EXERCISE PROMPT:
Select all lines with the string "that" in them, and copy those lines.

WORKING DATA:
╔══
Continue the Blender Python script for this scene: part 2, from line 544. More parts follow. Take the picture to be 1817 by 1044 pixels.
╚══
╔══
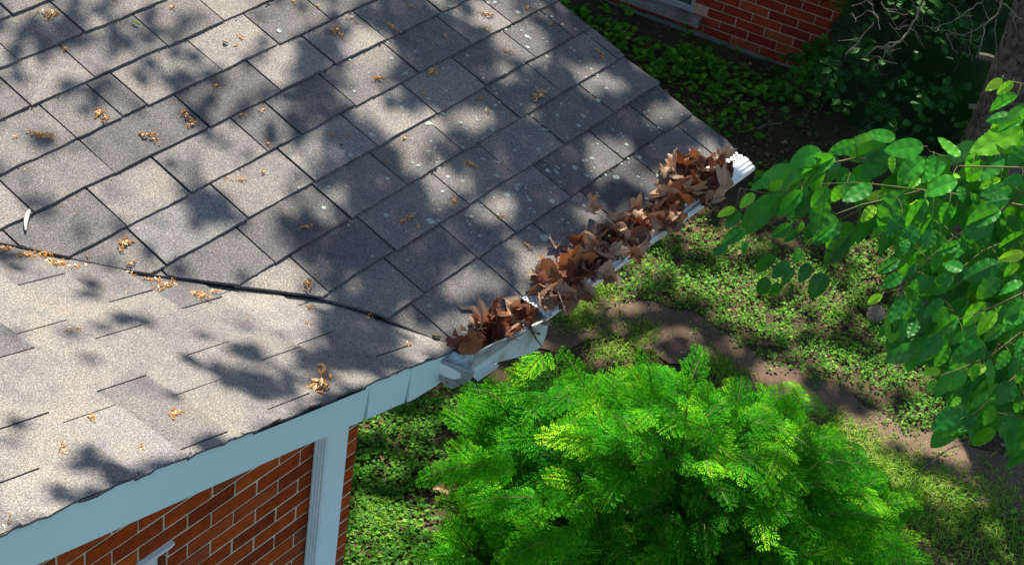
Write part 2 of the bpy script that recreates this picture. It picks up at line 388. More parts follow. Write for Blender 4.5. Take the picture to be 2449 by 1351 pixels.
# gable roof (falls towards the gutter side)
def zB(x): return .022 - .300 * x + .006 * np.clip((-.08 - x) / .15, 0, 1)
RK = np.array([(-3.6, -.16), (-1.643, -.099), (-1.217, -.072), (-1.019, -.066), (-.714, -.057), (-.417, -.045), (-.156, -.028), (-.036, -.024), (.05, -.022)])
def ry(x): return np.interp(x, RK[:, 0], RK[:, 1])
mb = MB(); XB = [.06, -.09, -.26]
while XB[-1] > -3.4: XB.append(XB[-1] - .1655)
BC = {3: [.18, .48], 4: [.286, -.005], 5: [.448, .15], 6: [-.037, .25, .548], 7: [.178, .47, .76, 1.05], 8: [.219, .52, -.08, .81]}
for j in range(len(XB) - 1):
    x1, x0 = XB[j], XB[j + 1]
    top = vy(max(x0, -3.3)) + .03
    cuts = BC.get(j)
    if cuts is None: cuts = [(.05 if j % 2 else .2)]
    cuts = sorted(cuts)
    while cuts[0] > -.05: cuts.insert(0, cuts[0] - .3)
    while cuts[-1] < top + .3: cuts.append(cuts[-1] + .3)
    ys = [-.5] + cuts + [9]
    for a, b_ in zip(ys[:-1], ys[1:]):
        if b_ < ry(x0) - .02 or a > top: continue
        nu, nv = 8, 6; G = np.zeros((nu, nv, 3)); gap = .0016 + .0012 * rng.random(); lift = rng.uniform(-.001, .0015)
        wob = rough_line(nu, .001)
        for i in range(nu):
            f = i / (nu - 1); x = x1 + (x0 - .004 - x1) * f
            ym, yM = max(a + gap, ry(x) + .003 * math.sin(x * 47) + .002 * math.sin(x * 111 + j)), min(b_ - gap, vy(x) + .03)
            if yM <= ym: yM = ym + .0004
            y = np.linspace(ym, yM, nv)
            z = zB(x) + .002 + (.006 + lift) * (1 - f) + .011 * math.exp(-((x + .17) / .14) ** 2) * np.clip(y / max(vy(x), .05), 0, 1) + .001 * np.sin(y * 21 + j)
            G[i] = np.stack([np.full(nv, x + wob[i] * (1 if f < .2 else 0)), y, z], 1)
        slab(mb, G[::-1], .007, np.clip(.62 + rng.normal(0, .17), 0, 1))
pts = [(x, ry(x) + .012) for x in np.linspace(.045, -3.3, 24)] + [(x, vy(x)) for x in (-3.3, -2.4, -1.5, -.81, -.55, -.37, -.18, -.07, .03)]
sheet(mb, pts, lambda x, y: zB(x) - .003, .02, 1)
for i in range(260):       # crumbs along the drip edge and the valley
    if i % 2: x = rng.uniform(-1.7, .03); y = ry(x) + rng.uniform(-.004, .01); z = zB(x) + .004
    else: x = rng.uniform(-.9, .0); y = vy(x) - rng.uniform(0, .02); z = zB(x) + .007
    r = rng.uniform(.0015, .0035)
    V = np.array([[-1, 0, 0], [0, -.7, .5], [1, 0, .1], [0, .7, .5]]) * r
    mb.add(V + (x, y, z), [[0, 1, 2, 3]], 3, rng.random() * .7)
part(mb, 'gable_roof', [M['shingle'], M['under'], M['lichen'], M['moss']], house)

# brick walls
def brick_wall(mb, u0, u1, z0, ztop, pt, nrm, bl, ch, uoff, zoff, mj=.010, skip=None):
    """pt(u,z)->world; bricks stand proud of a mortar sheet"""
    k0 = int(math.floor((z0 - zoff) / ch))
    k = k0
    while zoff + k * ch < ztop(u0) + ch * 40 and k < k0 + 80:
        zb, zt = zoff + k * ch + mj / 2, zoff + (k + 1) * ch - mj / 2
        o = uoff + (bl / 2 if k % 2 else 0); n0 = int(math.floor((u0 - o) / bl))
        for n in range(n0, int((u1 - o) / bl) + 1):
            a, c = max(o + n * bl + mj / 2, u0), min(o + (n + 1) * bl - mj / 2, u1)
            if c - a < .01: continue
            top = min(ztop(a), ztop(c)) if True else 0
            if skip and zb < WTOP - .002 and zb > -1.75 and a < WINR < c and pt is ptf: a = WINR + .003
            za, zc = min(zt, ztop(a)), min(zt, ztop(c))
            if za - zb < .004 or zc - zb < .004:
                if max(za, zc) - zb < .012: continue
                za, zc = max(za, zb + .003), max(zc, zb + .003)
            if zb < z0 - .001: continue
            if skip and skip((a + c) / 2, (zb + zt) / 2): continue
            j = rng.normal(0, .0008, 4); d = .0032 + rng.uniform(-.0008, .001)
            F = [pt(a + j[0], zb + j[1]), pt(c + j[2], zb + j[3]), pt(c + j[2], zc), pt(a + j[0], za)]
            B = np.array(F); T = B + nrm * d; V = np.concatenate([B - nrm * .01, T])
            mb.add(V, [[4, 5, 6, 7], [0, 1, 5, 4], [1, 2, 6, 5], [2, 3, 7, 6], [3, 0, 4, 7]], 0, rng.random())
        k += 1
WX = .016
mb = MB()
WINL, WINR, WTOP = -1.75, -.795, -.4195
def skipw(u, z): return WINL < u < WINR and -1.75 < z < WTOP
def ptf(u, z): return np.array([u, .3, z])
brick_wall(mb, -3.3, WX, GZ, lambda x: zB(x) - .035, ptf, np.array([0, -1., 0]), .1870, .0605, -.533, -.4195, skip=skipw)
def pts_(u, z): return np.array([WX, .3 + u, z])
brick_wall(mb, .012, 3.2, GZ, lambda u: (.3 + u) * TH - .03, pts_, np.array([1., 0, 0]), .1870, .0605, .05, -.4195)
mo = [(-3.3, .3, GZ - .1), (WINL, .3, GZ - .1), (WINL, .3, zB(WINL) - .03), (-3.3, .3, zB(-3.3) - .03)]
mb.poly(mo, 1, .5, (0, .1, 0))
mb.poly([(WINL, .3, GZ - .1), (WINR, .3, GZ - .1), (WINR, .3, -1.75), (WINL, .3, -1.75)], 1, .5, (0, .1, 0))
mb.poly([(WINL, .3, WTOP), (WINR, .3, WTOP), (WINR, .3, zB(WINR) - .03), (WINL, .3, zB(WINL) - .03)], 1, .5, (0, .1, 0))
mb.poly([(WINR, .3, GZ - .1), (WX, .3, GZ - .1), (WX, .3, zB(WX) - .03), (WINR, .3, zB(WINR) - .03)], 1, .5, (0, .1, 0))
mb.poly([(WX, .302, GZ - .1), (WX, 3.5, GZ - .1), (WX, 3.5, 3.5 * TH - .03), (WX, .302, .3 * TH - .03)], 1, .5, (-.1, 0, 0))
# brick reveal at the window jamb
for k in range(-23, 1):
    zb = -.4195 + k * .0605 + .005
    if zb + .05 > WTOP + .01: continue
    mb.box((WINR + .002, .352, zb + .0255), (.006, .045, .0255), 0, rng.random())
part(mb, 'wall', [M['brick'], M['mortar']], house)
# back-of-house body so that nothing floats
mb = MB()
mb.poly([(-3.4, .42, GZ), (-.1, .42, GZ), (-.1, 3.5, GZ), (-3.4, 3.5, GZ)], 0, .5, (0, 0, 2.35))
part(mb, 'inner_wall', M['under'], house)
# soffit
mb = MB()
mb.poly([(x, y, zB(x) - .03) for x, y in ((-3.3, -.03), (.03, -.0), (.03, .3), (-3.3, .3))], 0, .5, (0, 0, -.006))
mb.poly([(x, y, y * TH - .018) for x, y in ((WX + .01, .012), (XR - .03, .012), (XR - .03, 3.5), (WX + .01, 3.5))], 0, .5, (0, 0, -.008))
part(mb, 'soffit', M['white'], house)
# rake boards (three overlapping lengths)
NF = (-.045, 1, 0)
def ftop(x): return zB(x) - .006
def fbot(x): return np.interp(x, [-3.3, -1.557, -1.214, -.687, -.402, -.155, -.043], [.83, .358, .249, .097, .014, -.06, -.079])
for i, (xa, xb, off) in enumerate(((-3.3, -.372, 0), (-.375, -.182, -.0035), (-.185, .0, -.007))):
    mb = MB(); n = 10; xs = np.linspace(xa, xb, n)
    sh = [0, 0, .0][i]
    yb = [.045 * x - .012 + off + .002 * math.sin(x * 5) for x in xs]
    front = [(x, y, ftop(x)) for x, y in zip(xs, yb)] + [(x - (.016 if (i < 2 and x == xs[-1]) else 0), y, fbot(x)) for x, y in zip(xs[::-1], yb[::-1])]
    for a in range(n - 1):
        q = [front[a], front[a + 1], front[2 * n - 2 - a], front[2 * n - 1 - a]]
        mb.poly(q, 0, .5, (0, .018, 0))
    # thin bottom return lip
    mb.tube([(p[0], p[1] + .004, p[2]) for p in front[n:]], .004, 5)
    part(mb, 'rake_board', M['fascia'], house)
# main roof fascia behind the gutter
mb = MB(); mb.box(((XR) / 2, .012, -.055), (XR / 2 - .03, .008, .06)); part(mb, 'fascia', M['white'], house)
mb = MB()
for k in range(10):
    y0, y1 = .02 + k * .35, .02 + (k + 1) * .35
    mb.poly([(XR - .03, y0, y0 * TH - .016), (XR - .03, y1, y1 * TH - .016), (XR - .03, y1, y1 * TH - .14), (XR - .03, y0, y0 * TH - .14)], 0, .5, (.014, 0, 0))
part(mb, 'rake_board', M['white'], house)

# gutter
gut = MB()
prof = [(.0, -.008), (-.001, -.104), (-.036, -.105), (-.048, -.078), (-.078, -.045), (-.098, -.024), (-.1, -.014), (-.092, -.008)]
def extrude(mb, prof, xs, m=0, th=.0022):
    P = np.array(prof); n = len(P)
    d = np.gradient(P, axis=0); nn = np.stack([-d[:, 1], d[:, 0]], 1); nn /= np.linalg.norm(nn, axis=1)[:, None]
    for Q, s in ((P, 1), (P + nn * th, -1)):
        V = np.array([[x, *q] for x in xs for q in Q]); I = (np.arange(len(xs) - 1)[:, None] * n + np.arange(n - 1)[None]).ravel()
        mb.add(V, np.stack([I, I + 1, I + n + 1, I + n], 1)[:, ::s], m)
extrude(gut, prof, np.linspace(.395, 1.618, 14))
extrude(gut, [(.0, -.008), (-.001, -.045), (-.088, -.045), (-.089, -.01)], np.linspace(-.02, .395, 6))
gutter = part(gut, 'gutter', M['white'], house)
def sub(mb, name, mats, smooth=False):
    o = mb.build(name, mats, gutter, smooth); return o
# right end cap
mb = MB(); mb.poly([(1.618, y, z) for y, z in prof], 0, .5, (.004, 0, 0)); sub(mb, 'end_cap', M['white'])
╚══
SOLUTION TO THE EXERCISE:
Write part 2 of the bpy script that recreates this picture. It picks up at line 388. More parts follow. Write for Blender 4.5. Take the picture to be 2449 by 1351 pixels.
# back-of-house body so that nothing floats